» GOAL
Work out how many lines contain "picture". Reply with the count alone.

═══ SOURCE EXCERPT

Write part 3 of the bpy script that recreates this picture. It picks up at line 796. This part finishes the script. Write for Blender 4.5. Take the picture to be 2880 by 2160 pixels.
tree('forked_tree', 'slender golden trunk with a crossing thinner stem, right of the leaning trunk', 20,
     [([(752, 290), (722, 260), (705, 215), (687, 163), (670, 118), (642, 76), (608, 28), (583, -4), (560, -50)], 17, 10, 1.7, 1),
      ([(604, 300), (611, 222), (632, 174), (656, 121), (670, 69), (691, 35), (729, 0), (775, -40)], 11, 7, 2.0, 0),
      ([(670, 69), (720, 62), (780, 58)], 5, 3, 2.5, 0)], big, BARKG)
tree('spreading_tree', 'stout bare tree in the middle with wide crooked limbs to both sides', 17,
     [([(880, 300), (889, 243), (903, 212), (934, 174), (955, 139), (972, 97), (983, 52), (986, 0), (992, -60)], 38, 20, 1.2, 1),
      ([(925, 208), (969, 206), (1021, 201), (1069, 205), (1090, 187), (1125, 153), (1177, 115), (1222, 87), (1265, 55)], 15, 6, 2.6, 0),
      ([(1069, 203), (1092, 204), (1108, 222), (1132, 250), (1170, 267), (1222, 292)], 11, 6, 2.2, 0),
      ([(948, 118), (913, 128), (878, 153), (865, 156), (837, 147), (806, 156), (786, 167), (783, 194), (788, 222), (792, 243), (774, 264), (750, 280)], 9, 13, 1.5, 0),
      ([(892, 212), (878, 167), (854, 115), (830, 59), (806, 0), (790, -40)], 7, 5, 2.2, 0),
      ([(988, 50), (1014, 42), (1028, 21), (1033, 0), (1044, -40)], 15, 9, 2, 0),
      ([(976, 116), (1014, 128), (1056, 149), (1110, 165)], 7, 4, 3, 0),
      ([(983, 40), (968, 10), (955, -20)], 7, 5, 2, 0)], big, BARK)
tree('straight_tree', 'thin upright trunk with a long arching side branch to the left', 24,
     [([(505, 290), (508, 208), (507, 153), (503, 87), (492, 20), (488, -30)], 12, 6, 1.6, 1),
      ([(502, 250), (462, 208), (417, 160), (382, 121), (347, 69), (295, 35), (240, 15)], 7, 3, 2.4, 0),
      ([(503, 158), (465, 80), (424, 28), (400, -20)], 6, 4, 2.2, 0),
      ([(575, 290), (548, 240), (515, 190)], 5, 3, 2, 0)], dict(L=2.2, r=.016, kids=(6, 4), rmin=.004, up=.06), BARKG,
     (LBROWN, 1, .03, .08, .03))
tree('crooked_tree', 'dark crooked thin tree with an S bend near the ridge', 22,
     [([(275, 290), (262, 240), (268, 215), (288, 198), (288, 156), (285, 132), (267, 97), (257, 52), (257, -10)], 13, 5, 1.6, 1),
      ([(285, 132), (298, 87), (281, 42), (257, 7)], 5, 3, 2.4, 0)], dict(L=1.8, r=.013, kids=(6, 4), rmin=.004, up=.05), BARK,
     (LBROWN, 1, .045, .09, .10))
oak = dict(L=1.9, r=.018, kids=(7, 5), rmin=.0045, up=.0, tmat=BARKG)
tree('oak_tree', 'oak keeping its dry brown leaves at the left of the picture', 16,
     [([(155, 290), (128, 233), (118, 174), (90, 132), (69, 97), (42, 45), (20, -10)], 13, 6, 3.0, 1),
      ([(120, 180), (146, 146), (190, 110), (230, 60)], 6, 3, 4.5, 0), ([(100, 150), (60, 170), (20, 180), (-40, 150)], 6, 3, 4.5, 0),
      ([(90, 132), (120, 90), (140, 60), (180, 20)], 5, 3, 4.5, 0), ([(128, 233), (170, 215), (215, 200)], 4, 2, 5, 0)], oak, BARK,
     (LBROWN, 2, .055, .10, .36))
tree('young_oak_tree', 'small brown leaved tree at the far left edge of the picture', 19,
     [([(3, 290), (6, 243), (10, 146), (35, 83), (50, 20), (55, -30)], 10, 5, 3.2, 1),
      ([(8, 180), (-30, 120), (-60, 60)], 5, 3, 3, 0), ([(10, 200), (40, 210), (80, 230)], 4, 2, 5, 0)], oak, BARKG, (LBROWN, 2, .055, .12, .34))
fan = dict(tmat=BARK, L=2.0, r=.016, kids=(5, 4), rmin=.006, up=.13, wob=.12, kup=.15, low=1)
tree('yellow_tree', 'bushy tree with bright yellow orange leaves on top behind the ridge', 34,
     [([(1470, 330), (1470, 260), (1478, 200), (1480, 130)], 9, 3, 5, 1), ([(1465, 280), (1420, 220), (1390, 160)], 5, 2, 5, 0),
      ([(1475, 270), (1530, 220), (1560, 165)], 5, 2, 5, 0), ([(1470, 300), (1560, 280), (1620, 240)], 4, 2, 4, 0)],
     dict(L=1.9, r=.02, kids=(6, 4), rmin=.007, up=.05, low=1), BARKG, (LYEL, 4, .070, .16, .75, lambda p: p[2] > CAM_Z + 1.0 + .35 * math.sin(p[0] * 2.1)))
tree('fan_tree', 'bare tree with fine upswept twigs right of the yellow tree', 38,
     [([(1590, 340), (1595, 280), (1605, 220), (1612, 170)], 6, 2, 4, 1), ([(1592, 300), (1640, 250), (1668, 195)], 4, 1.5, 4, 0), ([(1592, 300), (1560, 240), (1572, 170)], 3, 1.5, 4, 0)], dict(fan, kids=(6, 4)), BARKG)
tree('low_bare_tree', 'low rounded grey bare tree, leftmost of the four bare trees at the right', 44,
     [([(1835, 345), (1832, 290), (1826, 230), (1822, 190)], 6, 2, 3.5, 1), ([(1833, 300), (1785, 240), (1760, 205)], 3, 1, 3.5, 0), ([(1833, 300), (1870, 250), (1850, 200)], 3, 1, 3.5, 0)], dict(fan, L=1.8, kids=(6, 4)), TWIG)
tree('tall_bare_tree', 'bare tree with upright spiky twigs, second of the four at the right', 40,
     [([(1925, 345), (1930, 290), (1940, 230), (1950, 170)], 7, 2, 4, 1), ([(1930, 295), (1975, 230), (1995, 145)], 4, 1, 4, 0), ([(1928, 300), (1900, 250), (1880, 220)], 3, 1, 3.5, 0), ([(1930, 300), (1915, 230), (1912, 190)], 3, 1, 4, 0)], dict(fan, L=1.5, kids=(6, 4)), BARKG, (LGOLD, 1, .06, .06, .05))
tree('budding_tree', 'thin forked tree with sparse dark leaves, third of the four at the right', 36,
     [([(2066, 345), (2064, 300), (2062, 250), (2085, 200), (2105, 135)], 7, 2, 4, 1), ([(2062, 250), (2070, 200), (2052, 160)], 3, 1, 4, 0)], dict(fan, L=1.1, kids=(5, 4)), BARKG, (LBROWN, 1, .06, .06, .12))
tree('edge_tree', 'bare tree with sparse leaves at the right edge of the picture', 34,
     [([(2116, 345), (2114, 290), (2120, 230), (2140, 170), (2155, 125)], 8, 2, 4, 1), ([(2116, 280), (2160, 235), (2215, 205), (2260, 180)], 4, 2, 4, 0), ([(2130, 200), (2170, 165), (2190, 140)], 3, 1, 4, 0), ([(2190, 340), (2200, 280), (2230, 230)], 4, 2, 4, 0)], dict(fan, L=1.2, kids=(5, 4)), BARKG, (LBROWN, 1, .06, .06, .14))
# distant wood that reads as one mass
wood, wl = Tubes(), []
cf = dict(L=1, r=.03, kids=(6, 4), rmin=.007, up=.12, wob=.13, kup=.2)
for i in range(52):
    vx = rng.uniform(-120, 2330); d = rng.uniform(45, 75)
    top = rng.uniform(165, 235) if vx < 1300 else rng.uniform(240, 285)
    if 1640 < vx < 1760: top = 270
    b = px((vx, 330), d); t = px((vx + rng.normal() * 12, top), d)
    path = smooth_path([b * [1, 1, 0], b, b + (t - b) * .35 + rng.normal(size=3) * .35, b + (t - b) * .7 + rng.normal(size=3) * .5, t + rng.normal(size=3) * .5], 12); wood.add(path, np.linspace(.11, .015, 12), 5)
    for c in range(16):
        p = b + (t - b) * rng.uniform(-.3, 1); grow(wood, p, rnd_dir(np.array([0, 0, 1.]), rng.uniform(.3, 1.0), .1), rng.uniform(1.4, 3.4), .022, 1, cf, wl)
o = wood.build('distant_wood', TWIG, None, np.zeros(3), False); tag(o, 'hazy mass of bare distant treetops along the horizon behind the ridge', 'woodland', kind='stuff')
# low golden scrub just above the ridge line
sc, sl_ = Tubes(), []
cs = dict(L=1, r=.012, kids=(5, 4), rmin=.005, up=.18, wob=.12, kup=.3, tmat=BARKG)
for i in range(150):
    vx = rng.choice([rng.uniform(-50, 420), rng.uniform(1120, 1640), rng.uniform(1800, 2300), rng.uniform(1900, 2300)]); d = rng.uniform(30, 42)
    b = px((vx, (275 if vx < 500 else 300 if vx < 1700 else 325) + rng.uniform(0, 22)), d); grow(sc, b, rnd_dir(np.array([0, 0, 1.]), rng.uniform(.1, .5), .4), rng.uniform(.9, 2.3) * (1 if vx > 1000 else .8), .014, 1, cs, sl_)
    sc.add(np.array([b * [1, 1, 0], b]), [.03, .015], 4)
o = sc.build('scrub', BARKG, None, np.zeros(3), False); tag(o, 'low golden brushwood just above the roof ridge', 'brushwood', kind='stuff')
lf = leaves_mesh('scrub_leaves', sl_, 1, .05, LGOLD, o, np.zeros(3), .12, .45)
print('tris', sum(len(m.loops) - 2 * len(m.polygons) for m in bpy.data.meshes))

══════

» WRITTEN ANSWER
4